Financed by the Volcano Bond and harnessing geothermal energy, Bitcoin City is envisioned to encompass residential zones, commercial districts, services, museums, entertainment venues, bars, restaurants, an airport, a port, and rail services, Bukele announced in November 2021.

Bear market

The IMF, however, was quick to sound the alarm on Bukele’s dream.

“The adoption of Bitcoin as legal tender is fully funded by public money, through a trust fund. If the price of Bitcoin was to plummet, the resources in the trust could be rapidly depleted,” it said in a February 2022 report.

The call was prescient. As the bear market hit, El Salvador’s Bitcoin purchases quickly went into the red. CoinDesk estimated that by November 2022 the country was nursing a $60 million loss on a $105 million investment.

Bukele, who had been an energetic evangelist for Bitcoin, stopped tweeting about the asset, only referencing it six times on X throughout 2023. The Volcano Bond, initially planned for March 2022, was delayed indefinitely. Same for Bitcoin City.

Bitcoin City

El Salvador took a hit abroad. Fitch Ratings downgraded the country’s issuer default rating.

“Weakening of institutions and concentration of power in the presidency have increased policy unpredictability, and the adoption of Bitcoin as legal tender has added uncertainty about the potential for an IMF program that would unlock financing for 2022-2023,” the Fitch report said.

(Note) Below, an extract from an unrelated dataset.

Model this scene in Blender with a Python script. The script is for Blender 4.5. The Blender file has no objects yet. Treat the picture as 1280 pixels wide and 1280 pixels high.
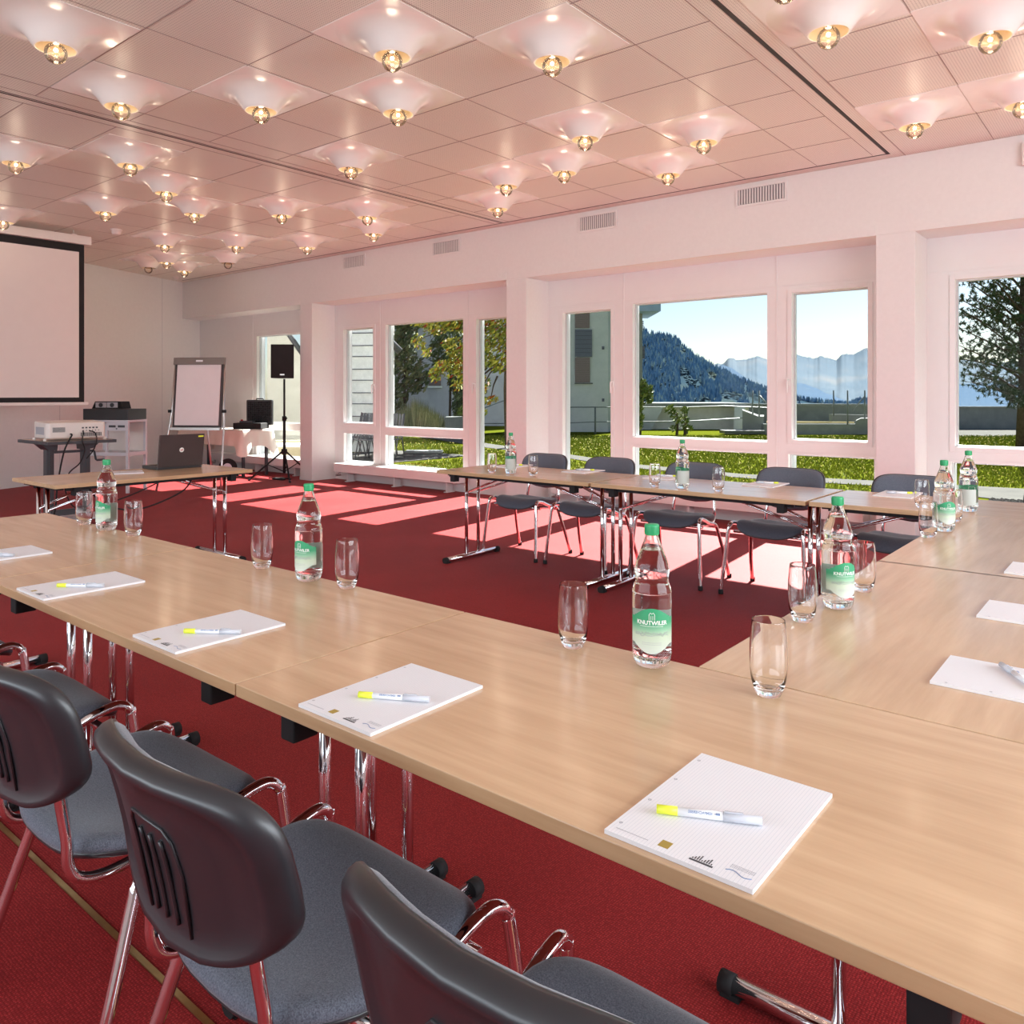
import bpy, bmesh, math, random
from mathutils import Vector, Matrix
from math import sin, cos, pi, radians
random.seed(7)
S = bpy.context.scene
COL = S.collection

# ------------------------------------------------------------------ camera
F_PX, HOR, CAMH, YAW = 989.0, 493.4, 1.34, radians(39.34)
cam = bpy.data.objects.new('camera', bpy.data.cameras.new('camera'))
COL.objects.link(cam)
cam.location = (0, 0, CAMH)
cam.rotation_euler = (radians(90), 0, YAW)
cam.data.sensor_width = 36
cam.data.lens = F_PX / 1280 * 36
cam.data.shift_y = -(640 - HOR) / 1280
cam.data.clip_start = .05
cam.data.clip_end = 60000
S.camera = cam

# ------------------------------------------------------------------ world, sun, fill
W_ = bpy.data.worlds.new('sky'); S.world = W_; W_.use_nodes = True
nt = W_.node_tree; nt.nodes.clear()
sky = nt.nodes.new('ShaderNodeTexSky'); sky.sky_type = 'NISHITA'; sky.sun_disc = False
sky.sun_elevation = radians(41); sky.sun_rotation = radians(6); sky.altitude = 1200
sky.air_density = 1.0; sky.dust_density = 1.6; sky.ozone_density = 1.2
bg = nt.nodes.new('ShaderNodeBackground'); bg.inputs[1].default_value = .14
ow = nt.nodes.new('ShaderNodeOutputWorld')
nt.links.new(sky.outputs[0], bg.inputs[0]); nt.links.new(bg.outputs[0], ow.inputs[0])

sun = bpy.data.objects.new('sun', bpy.data.lights.new('sun', 'SUN')); COL.objects.link(sun)
sun.data.energy = 34.0; sun.data.angle = radians(.53); sun.data.color = (1, .97, .92)
sun.rotation_euler = Vector((.12, -1.14, -1)).to_track_quat('-Z', 'Y').to_euler()

def area(name, loc, size, power, col, target):
    l = bpy.data.lights.new(name, 'AREA'); l.shape = 'RECTANGLE'; l.size, l.size_y = size
    l.energy = power; l.color = col
    o = bpy.data.objects.new(name, l); COL.objects.link(o); o.location = loc
    o.rotation_euler = (Vector(target) - Vector(loc)).to_track_quat('-Z', 'Y').to_euler()
    return o
area('added_fill_back', (-4.2, -3.15, 1.9), (9.5, 1.7), 270, (.88, .95, 1), (-4.6, 4, 1.2))  # added fill light behind the camera, standing in for an unseen window
area('added_fill_side', (3.15, 2.4, 1.8), (5.0, 1.7), 300, (.88, .95, 1), (-4, 3.0, 1.6))  # second added fill, at the right wall out of view

S.view_settings.view_transform = 'Standard'; S.view_settings.look = 'None'
S.view_settings.exposure = 0.0; S.view_settings.gamma = 1.0; S.view_settings.use_curve_mapping = False
cy = S.cycles
cy.max_bounces = 16; cy.diffuse_bounces = 6; cy.glossy_bounces = 6; cy.transmission_bounces = 14
cy.transparent_max_bounces = 16; cy.sample_clamp_indirect = 6; cy.use_denoising = True
cy.caustics_reflective = False; cy.caustics_refractive = True; cy.blur_glossy = .6

# ------------------------------------------------------------------ materials
class N:
    def __init__(s, name):
        s.m = bpy.data.materials.new(name); s.m.use_nodes = True; s.t = s.m.node_tree
        s.t.nodes.clear(); s.o = s.t.nodes.new('ShaderNodeOutputMaterial')
    def n(s, t, **k):
        x = s.t.nodes.new('ShaderNode' + t)
        for a, b in k.items(): setattr(x, a, b)
        return x
    def l(s, a, b): s.t.links.new(a, b)
    def bsdf(s, col=(.8, .8, .8), rough=.5, metal=0, **k):
        b = s.n('BsdfPrincipled'); b.inputs['Base Color'].default_value = (*col, 1)
        b.inputs['Roughness'].default_value = rough; b.inputs['Metallic'].default_value = metal
        for a, v in k.items():
            i = b.inputs[a.replace('_', ' ')]
            i.default_value = (*v, 1) if isinstance(v, tuple) else v
        s.l(b.outputs[0], s.o.inputs[0]); s.b = b; return b
    def coord(s, scale=(1, 1, 1), rot=(0, 0, 0)):
        c = s.n('TexCoord'); m = s.n('Mapping'); m.inputs['Scale'].default_value = scale
        m.inputs['Rotation'].default_value = rot
        s.l(c.outputs['Object'], m.inputs[0]); return m.outputs[0]
    def noise(s, vec, scale, detail=3, rough=.5):
        x = s.n('TexNoise'); x.inputs['Scale'].default_value = scale; x.inputs['Detail'].default_value = detail
        x.inputs['Roughness'].default_value = rough; s.l(vec, x.inputs['Vector']); return x.outputs['Fac']
    def ramp(s, fac, stops):
        r = s.n('ValToRGB'); e = r.color_ramp.elements
        while len(e) < len(stops): e.new(.5)
        for i, (p, c) in enumerate(stops): e[i].position = p; e[i].color = (*c, 1)
        s.l(fac, r.inputs[0]); return r.outputs[0]
    def bump(s, h, strength=.3, dist=.01):
        b = s.n('Bump'); b.inputs['Strength'].default_value = strength; b.inputs['Distance'].default_value = dist
        s.l(h, b.inputs['Height']); s.l(b.outputs[0], s.b.inputs['Normal'])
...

To make matters worse, national adoption failed to take off. The Central American University, Bukele’s alma mater, found in January that 88% of surveyed Salvadorans hadn’t used Bitcoin in 2023.

And yet, Bukele has such a lead on his political opponents that his re-election on Sunday is all but guaranteed. Again, this overwhelming support is largely attributed to his aggressive — and successful — campaign against gangs.

Crackdown

Bukele has overseen a huge drop in drug violence from the moment he took office. His success was credited, in his first three years, to the Plan de Control Territorial, a security programme that increased police and army presence in gang-controlled neighbourhoods.

However, in 2021 the US Treasury Department accused Salvadoran government officials of cutting a deal with Mara Salvatrucha 13 and Barrio 18 — the two biggest criminal gangs in the nation — to keep homicides low and provide political support to Bukele’s party in the legislative elections.

Bukele denied these accusations.

Then, in 2022, following a particularly violent crime wave, El Salvador’s Legislative Assembly approved Bukele’s request to impose a state of emergency — allowing security forces to make warrantless arrests, access private communications, and deprive detained individuals of legal counsel.

The crackdown was fierce.

Over 75,000 people accused of having connections to gangs had been arrested as of January 3. New legislation also increased sentencing guidelines for convicted gang members from 20 to 45 years in prison, instead of three to nine.

As a result, the country’s murder rate fell 85% between 2018 and 2022, to 7.8 homicides per 100,000 inhabitants, according to Statista.

The government claims the number dropped another 70% in 2023.

That is why Bukele is still immensely popular, despite the fact that his administration has wrongfully arrested at least 7,000 people, and is facing criticism from Amnesty International for violating human rights.

“For the people for whom everything is better now, who are no longer victims of extortion, who are no longer being assaulted — these people are not interested in whether what Bukele is doing is legal or not,” Ochoa, the Salvadoran dentist, told DL News.

“They want to see this process continue.”